Update: While Wal-Mart has confirmed that they are indeed removing violent video game advertisements, they are not pulling violent games from stores company-wide. While individual stores are removing violent video games, according to reports on Twitter, there has been no corporate edict for all stores to do the same. The original report about video game advertisements is true, but not the games themselves.
“We’ve taken this action out of respect for the incidents of the past week, and it does not reflect a long-term change in our video game assortment,” director of national media relations at Wal-Mart LeMia Jenkins told IGN.
Original story from August 8 at 6:25 p.m. CT:
The debate over violent video games and their contribution to violent behavior, such as recent shootings in El Paso, TX and Gilroy, CA, has sparked up again in the wake of those shootings. To fend off any such discussion of their role in selling violent video games, retailer Wal-Mart is reportedly quietly removing advertisements that might promote such games.
The report comes from Vice Games, which relays information from sources at the company, as well as images on Twitter and reddit. The instructions say they have been instructed to remove posters and playable demos of games that show violence, though the definition is not extremely clear.

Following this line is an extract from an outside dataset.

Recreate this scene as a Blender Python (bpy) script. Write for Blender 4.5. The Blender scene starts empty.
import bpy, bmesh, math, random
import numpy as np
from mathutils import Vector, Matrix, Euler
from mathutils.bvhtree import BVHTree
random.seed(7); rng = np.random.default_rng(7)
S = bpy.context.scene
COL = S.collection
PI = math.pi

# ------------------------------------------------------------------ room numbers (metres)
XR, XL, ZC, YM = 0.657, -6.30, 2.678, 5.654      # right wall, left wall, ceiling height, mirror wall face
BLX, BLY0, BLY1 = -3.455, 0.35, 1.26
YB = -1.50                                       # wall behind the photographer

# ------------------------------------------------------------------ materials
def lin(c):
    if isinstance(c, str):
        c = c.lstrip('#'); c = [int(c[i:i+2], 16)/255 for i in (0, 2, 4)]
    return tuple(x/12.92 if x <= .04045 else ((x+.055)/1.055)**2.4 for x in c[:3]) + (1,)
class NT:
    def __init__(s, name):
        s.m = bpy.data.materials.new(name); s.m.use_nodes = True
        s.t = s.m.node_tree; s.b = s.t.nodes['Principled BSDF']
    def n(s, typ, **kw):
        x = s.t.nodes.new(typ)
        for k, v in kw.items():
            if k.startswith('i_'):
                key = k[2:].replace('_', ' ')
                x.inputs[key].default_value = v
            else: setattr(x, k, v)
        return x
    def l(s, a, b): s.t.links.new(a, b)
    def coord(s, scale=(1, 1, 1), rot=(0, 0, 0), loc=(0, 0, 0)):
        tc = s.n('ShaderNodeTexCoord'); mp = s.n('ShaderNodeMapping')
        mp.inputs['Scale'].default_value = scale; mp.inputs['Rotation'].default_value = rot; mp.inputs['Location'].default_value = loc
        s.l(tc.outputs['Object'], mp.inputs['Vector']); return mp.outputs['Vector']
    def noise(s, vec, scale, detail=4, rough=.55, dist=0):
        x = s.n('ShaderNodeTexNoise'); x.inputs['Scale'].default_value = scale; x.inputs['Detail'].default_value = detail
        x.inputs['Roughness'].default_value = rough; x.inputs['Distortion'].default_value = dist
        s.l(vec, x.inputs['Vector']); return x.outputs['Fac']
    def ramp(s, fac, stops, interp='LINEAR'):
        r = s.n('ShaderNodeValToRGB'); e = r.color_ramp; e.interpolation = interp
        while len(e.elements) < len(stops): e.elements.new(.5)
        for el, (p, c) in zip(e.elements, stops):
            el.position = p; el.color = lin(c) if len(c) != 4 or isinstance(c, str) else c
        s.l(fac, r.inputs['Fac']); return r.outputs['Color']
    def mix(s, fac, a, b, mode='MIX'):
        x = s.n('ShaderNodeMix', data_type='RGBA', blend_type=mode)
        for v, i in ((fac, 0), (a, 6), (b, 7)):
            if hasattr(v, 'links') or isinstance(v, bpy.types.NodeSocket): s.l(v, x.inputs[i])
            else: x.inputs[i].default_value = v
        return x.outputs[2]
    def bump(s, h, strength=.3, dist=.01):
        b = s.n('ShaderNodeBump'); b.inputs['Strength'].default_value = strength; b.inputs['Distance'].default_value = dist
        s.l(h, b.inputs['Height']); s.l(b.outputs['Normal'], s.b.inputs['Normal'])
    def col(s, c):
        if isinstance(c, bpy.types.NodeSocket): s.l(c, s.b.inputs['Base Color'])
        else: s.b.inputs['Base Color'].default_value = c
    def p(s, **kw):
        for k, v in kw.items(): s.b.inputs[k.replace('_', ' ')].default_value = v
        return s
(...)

“I went into work yesterday and they handed me a copy of the instructions to remove the violent signage and gaming displays,” an anonymous Walmart employee told Vice. “And I immediately threw it away because it’s obviously a way to shift the blame from the real problem regarding the mass shootings. I didn’t get to confirm this yesterday but they aren’t doing anything about the sales of guns and ammo in the store.”
The message from corporate asks employees to cancel any event surrounding violent video games, presumably like midnight launches.

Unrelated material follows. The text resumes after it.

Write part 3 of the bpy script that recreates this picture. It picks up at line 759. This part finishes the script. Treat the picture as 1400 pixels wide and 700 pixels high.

For their part, the Entertainment Software Association has spoken against the idea that violent video games prompt violent behavior, much less mass shootings. President Donald Trump has been forceful in his condemnation of video games and insistent that they are linked to violent behavior, though has not cited which studies he believes back up this assertion.
It’s good that we’re now preventing the situation of someone seeing an advertisement for Resident Evil 2 and immediately walking over to the gun counter and purchasing a gun to engage in a mass killing. Thankfully they have definitively solved the issue by removing the poster board.